- Goal -
Extract each line of the material that follows exactly and omit its pictures.

-----

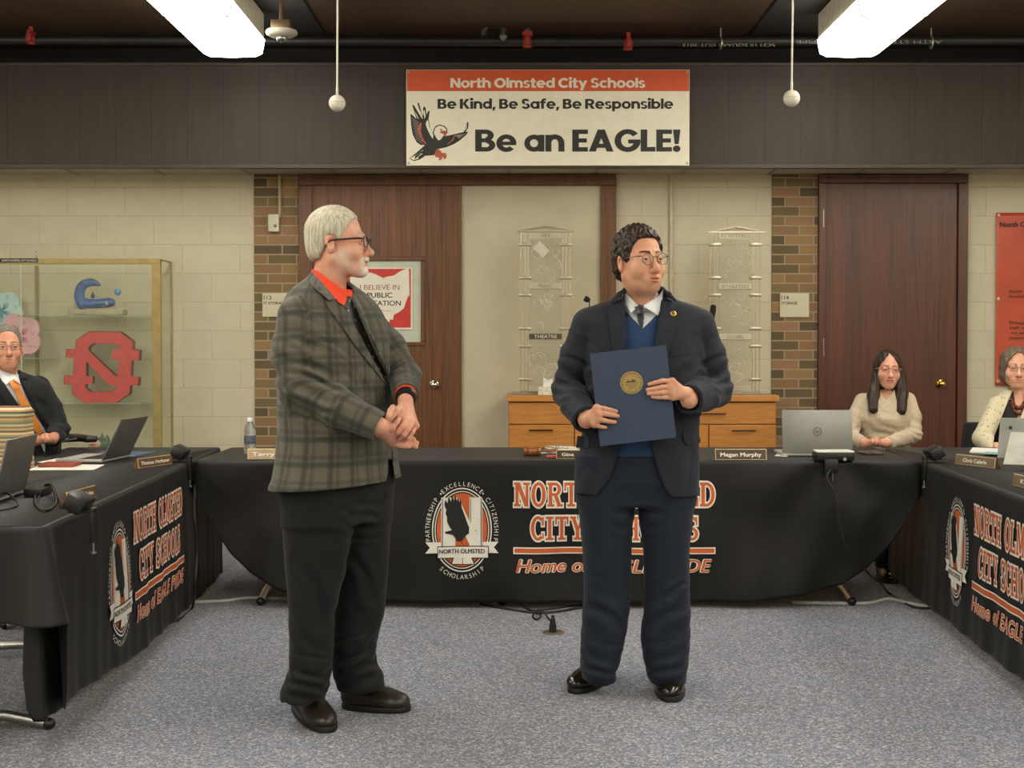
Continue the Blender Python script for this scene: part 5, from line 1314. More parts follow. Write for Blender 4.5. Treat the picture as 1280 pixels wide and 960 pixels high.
def chain(g, pts, rs, k=.015):
    f = None
    for i in range(len(pts) - 1):
        c = cap(g, pts[i], pts[i + 1], rs[i], rs[i + 1]); f = c if f is None else smin(f, c, k)
    return f
def elp(g, c, r, R=None):
    px, py, pz = g.x - c[0], g.y - c[1], g.z - c[2]
    if R is not None:
        R = np.array(R.to_3x3().transposed(), np.float32)
        px, py, pz = (R[0, 0] * px + R[0, 1] * py + R[0, 2] * pz, R[1, 0] * px + R[1, 1] * py + R[1, 2] * pz, R[2, 0] * px + R[2, 1] * py + R[2, 2] * pz)
    k0 = np.sqrt((px / r[0]) ** 2 + (py / r[1]) ** 2 + (pz / r[2]) ** 2)
    k1 = np.sqrt((px / r[0] ** 2) ** 2 + (py / r[1] ** 2) ** 2 + (pz / r[2] ** 2) ** 2)
    return k0 * (k0 - 1) / (k1 + 1e-9)
def sph(g, c, r): return np.sqrt((g.x - c[0]) ** 2 + (g.y - c[1]) ** 2 + (g.z - c[2]) ** 2) - r
def loft(g, secs, yaw=0., n=2.4, sm=.02):
    """secs: rows (z, cx, cy, a, bf, bb); elliptical sections, front is -y in the yawed frame"""
    S = np.array(sorted(secs), np.float64); zz = np.asarray(g.z, np.float64)
    fine = np.arange(S[0, 0] - .1, S[-1, 0] + .1, .004); kn = max(1, int(sm / .004)); ker = np.hanning(2 * kn + 3)[1:-1]; ker /= ker.sum()
    def col(j):
        v = np.interp(fine, S[:, 0], S[:, j]); v2 = np.convolve(np.pad(v, len(ker) // 2, mode='edge'), ker, 'valid')
        return np.interp(zz, fine, v2).astype(np.float32)
    cx, cy, a, bf, bb = [col(j) for j in range(1, 6)]
    c_, s_ = math.cos(yaw), math.sin(yaw)
    dx, dy = g.x - cx, g.y - cy
    lx_ = dx * c_ + dy * s_; ly = -dx * s_ + dy * c_
    b_ = np.where(ly < 0, bf, bb)
    d = (np.abs(lx_ / a) ** n + np.abs(ly / b_) ** n + 1e-12) ** (1. / n)
    return (d - 1) * np.minimum(a, b_), lx_, ly
def poly_sd(x, z, pts):
    """2D signed distance (negative inside) of points to polygon"""
    x = np.asarray(x); z = np.asarray(z); d = np.full(np.broadcast(x, z).shape, 1e9, np.float32); ins = np.zeros(d.shape, bool); n = len(pts)
    for i in range(n):
        (ax, az), (bx, bz) = pts[i], pts[(i + 1) % n]
        ex, ez = bx - ax, bz - az; t = np.clip(((x - ax) * ex + (z - az) * ez) / (ex * ex + ez * ez + 1e-12), 0, 1)
        d = np.minimum(d, (x - ax - t * ex) ** 2 + (z - az - t * ez) ** 2)
        c = ((az > z) != (bz > z)) & (x < (bx - ax) * (z - az) / ((bz - az) if abs(bz - az) > 1e-9 else 1e-9) + ax)
        ins ^= c
    d = np.sqrt(d); return np.where(ins, -d, d)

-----

- Response to this task -
Continue the Blender Python script for this scene: part 5, from line 1314. More parts follow. Write for Blender 4.5. Treat the picture as 1280 pixels wide and 960 pixels high.
def chain(g, pts, rs, k=.015):
    f = None
    for i in range(len(pts) - 1):
        c = cap(g, pts[i], pts[i + 1], rs[i], rs[i + 1]); f = c if f is None else smin(f, c, k)
    return f
def elp(g, c, r, R=None):
    px, py, pz = g.x - c[0], g.y - c[1], g.z - c[2]
    if R is not None:
        R = np.array(R.to_3x3().transposed(), np.float32)
        px, py, pz = (R[0, 0] * px + R[0, 1] * py + R[0, 2] * pz, R[1, 0] * px + R[1, 1] * py + R[1, 2] * pz, R[2, 0] * px + R[2, 1] * py + R[2, 2] * pz)
    k0 = np.sqrt((px / r[0]) ** 2 + (py / r[1]) ** 2 + (pz / r[2]) ** 2)
    k1 = np.sqrt((px / r[0] ** 2) ** 2 + (py / r[1] ** 2) ** 2 + (pz / r[2] ** 2) ** 2)
    return k0 * (k0 - 1) / (k1 + 1e-9)
def sph(g, c, r): return np.sqrt((g.x - c[0]) ** 2 + (g.y - c[1]) ** 2 + (g.z - c[2]) ** 2) - r
def loft(g, secs, yaw=0., n=2.4, sm=.02):
    """secs: rows (z, cx, cy, a, bf, bb); elliptical sections, front is -y in the yawed frame"""
    S = np.array(sorted(secs), np.float64); zz = np.asarray(g.z, np.float64)
    fine = np.arange(S[0, 0] - .1, S[-1, 0] + .1, .004); kn = max(1, int(sm / .004)); ker = np.hanning(2 * kn + 3)[1:-1]; ker /= ker.sum()
    def col(j):
        v = np.interp(fine, S[:, 0], S[:, j]); v2 = np.convolve(np.pad(v, len(ker) // 2, mode='edge'), ker, 'valid')
        return np.interp(zz, fine, v2).astype(np.float32)
    cx, cy, a, bf, bb = [col(j) for j in range(1, 6)]
    c_, s_ = math.cos(yaw), math.sin(yaw)
    dx, dy = g.x - cx, g.y - cy
    lx_ = dx * c_ + dy * s_; ly = -dx * s_ + dy * c_
    b_ = np.where(ly < 0, bf, bb)
    d = (np.abs(lx_ / a) ** n + np.abs(ly / b_) ** n + 1e-12) ** (1. / n)
    return (d - 1) * np.minimum(a, b_), lx_, ly
def poly_sd(x, z, pts):
    """2D signed distance (negative inside) of points to polygon"""
    x = np.asarray(x); z = np.asarray(z); d = np.full(np.broadcast(x, z).shape, 1e9, np.float32); ins = np.zeros(d.shape, bool); n = len(pts)
    for i in range(n):
        (ax, az), (bx, bz) = pts[i], pts[(i + 1) % n]
        ex, ez = bx - ax, bz - az; t = np.clip(((x - ax) * ex + (z - az) * ez) / (ex * ex + ez * ez + 1e-12), 0, 1)
        d = np.minimum(d, (x - ax - t * ex) ** 2 + (z - az - t * ez) ** 2)
        c = ((az > z) != (bz > z)) & (x < (bx - ax) * (z - az) / ((bz - az) if abs(bz - az) > 1e-9 else 1e-9) + ax)
        ins ^= c
    d = np.sqrt(d); return np.where(ins, -d, d)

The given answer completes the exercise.